The very next night after the group class, during warmups for a home game with the Pistons, player development coach Bruce Fraser pulled his foot to his opposite inner thigh for an impromptu tree pose. He laughed as an amused Shaun Livingston watched from the baseline.

Andre Iguodala is an experienced yogi who can really cat-cow and is considered top on the team, often taking classes. Center Zaza Pachulia also can forward fold with the best of them. They took prominent positions in the class led by Lisa Goodwin, Golden State’s director of corporate communications and also a yoga teacher, at a Berkeley studio – a first for Kerr taking the team away from team headquarters for a yoga session.

No surprise, two-time reigning NBA MVP Stephen Curry can bring it on the mat, too.

“We’ve had some optional yoga sessions at our facility. This is the first time we took everybody and made it mandatory,” Kerr said. “It was good.”

The temperature was about 92 degrees for the hour-long power vinyasa class, so it was steamy.

Everybody was drenched in sweat by the end for final resting pose, or savasana.

“My muscles felt good,” forward James Michael McAdoo said, rubbing his stomach where his core got a workout. “It was fun. It was hot in there, like working in a sauna. I told our strength and conditioning coach, `You got to step up your game. Lisa embarrassed us.'”

“It’s awful, it’s pitiful,” Thompson said of his own yoga ability. “It’s something I worked on and it’s something I actually enjoy. More than just being physically challenging, it’s an incredible mental workout. It tests your pain tolerance and your ability to push yourself mentally. That’s why I like it. It was really good. I think it helped a lot of us – everybody, even the coaches.”

Along with the experienced yoga veterans, there were some first-timers.

A few found it extremely tough.

“I’m not the most flexible,” acknowledged player development coach Chris DeMarco.

Assistant coach Mike Brown described his debut as “terrible.”

“For me, it was really hard, but it was fun,” he said, later adding, “I nearly passed out.”

Ron Adams, another assistant who focuses on preparing Golden State’s defense, happened to work out in the hottest corner of the room for his first time practicing in that high temperature.

“It’s such a cleansing exercise,” he said.

The Warriors aren’t the only ones doing it.

Detroit coach Stan Van Gundy has scheduled yoga time for the Pistons, saying: “It’s got its value, no question about it. Would I consider doing it with them? Probably not.”

Kerr goes whenever he can fit it in, typically taking an hour-long class during the lunch hour on game days when the schedule – and his body – allows.

It’s a time he can focus on taking some deep breaths, literally, away from the pressure-packed NBA workload and just be just another yoga student for 60 minutes out of his day.

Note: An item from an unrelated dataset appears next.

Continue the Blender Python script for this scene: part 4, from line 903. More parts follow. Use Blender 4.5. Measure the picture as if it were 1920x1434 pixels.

This weekend marks one year since Kerr formally returned to the bench last Jan. 22 against Indiana after a lengthy leave of absence to deal with complications from a pair of back surgeries. Current Lakers coach Luke Walton led the way during a record 24-0 start and went 39-4 before Kerr’s comeback on the way to winning Coach of the Year after an NBA record 73-9 finish.

While the 51-year-old Kerr still has some discouraging, physically challenging moments dealing with pain and headaches, he considers himself fortunate to be on the sideline doing what he loves.

“I guess normal is a good way to say it. He seems like his old self,” Curry said. “You know he’s been through a lot just physically trying to recover from the surgeries he’s had. I can’t imagine the frustration, how long it took and things he had to do and all the doctors he’s met with. His whole story is crazy. We’re obviously happy to have him back but not only that, you see him with energy and his presence like he wants. It’s been good to see.”

Whether Kerr will take his team back to yoga any time soon, time will tell. The Warriors are at the season’s midway point and the “dog days” of January as Kerr has put it. Golden State was home for all but a night from Dec. 26 until leaving for Houston on Thursday for Friday’s game against the Rockets, with just a quick bus ride to Sacramento as the lone road trip in a 10-game stretch during that span.

Because there was so much time to practice, the yoga day was a nice change of scenery.

“Just to get away and go do something else,” Green said. “We’re still together doing something productive. But, it’s not for me.”